Posted by Thomas Murphy on 11/4/2012

Is a condominium right for you? The market has been steadily rising for the past few years but condo living may not be for everyone. Condo buyers typically fall into three categories: -First-time buyers -Second home or vacation home owners -Retirees looking for a low-maintenance alternative Under the right set of circumstances a condominium can be a great purchase. Before you run out and shop for condos you have to be comfortable living with rules and restrictions, and in close proximity to others. There are different types of condominiums. They can take the form of apartment-style complexes, townhouses or converted multi-family dwellings. Most condominiums have common areas, such as stairwells, dividing and outer walls, fitness centers, pools, walking paths and gardens. These common areas are under shared ownership. Each unit owner holds an interest in these spaces. Because space is shared there needs to a way to manage the maintenance, repair and costs of these common areas. To deal with that and other issues that involve space sharing every condo development has a condominium association. The association is typically elected by condo owners and makes communal decisions in the interest of the community. When you find a condominium you are interested in you will want to inquire about the association: Some questions you may want to ask are:

  • Does the association maintain reserve of funds to pay for unexpected and potentially expensive repairs? If so, how much is in reserve and how is it managed?
  • Has the association maintained the building in good repair?
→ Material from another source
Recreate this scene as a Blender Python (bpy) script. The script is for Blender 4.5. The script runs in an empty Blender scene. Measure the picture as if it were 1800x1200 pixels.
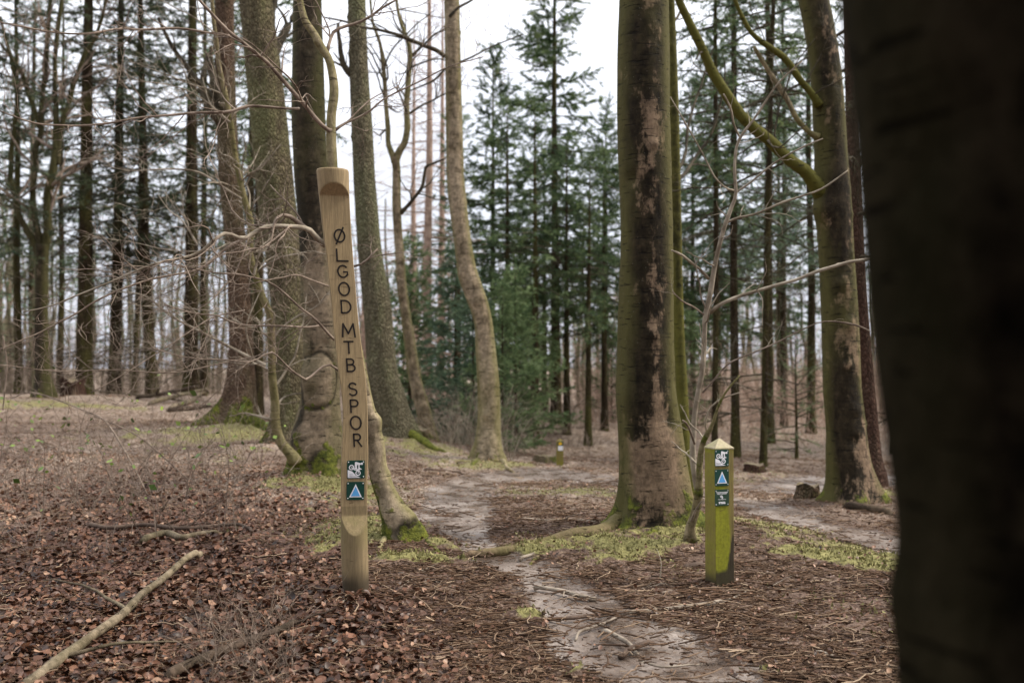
import bpy, math, random
import numpy as np
from mathutils import Vector, Matrix

R = math.radians
scene = bpy.context.scene
COL = scene.collection
PW, PH, F = 1800.0, 1200.0, 1750.0
CAM = np.array([0.0, 0.0, 1.30])
PITCH = math.atan(40 / F)

# ------------------------------------------------------------------ camera
cd = bpy.data.cameras.new('camera')
cd.lens = 35.0; cd.sensor_width = 36.0
cd.clip_start = 0.05; cd.clip_end = 3000
cd.dof.use_dof = True; cd.dof.focus_distance = 5.4; cd.dof.aperture_fstop = 2.0
cam = bpy.data.objects.new('camera', cd); COL.objects.link(cam)
cam.location = CAM; cam.rotation_euler = (R(90) + PITCH, 0, 0)
scene.camera = cam

# ------------------------------------------------------------------ world, sun, exposure
SUN_EL, SUN_AZ = 46.0, 84.0            # azimuth measured clockwise from +Y
w = bpy.data.worlds.new('World'); scene.world = w; w.use_nodes = True
nt = w.node_tree; nt.nodes.clear()
o_ = nt.nodes.new('ShaderNodeOutputWorld'); bg = nt.nodes.new('ShaderNodeBackground')
sky = nt.nodes.new('ShaderNodeTexSky'); sky.sky_type = 'NISHITA'; sky.sun_disc = False
sky.sun_elevation = R(SUN_EL); sky.sun_rotation = R(SUN_AZ); sky.dust_density = 4
tc = nt.nodes.new('ShaderNodeTexCoord'); ns = nt.nodes.new('ShaderNodeTexNoise')
ns.inputs['Scale'].default_value = 2.2; ns.inputs['Detail'].default_value = 5
rp = nt.nodes.new('ShaderNodeValToRGB')
rp.color_ramp.elements[0].position = 0.3; rp.color_ramp.elements[0].color = (0.86, 0.88, 0.93, 1)
rp.color_ramp.elements[1].position = 0.7; rp.color_ramp.elements[1].color = (1.0, 1.0, 1.0, 1)
sc = nt.nodes.new('ShaderNodeMixRGB'); sc.blend_type = 'MULTIPLY'; sc.inputs[0].default_value = 1
sx = nt.nodes.new('ShaderNodeSeparateXYZ'); nt.links.new(tc.outputs['Generated'], sx.inputs[0])
mr = nt.nodes.new('ShaderNodeValToRGB'); el = mr.color_ramp.elements; el[0].position = 0.0; el[0].color = (.335, .342, .38, 1); el[1].position = 1.0; el[1].color = (.88, .88, .88, 1)
for ps, cc in ((.13, (.37, .377, .40)), (.38, (.56, .56, .575))):
    e_ = el.new(ps); e_.color = (*cc, 1)
nt.links.new(sx.outputs[2], mr.inputs[0])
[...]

Are there currently or any planned special assessments?
  • Does the association have plans to add any facilities, such as a swimming pool or gym, in the near future?
  • Does the development have any pending legal actions? Are there any disputes between owners, with developers or with the association that you should know about?
  • Buying a condo also comes with costs some are similar to a single family home purchase while others are condo specific. These costs include:
    • Down payment, mortgage and property tax
    • Condo fees, otherwise known as maintenance fees. Condo fees are paid by every resident to help with the maintenance of the building, pay the salaries of groundskeepers, concierges or handymen, and provide luxury facilities such as a pool, gym or rooftop garden. Condo fees are paid monthly and are subject to change. The condominium association budgets and determines the condo fees for all units. Condo fees are typically determined by the size of your unit, how many units are currently occupied, and the projected expenses for building maintenance and repair.
    • Special assessment fees. These fees may be requested when an unexpected repair or planned modification exceeds the cost of the condo fees collected
    • One of the most important considerations is to determine if you can live with the condominium rules or covenants. The rules vary from one condo development to another. Some condominiums may impose restrictions on pet ownership, noise levels, remodeling projects, and renting. Always read the condo rules and regulations to make sure that you are comfortable with them before you make a commitment to purchase.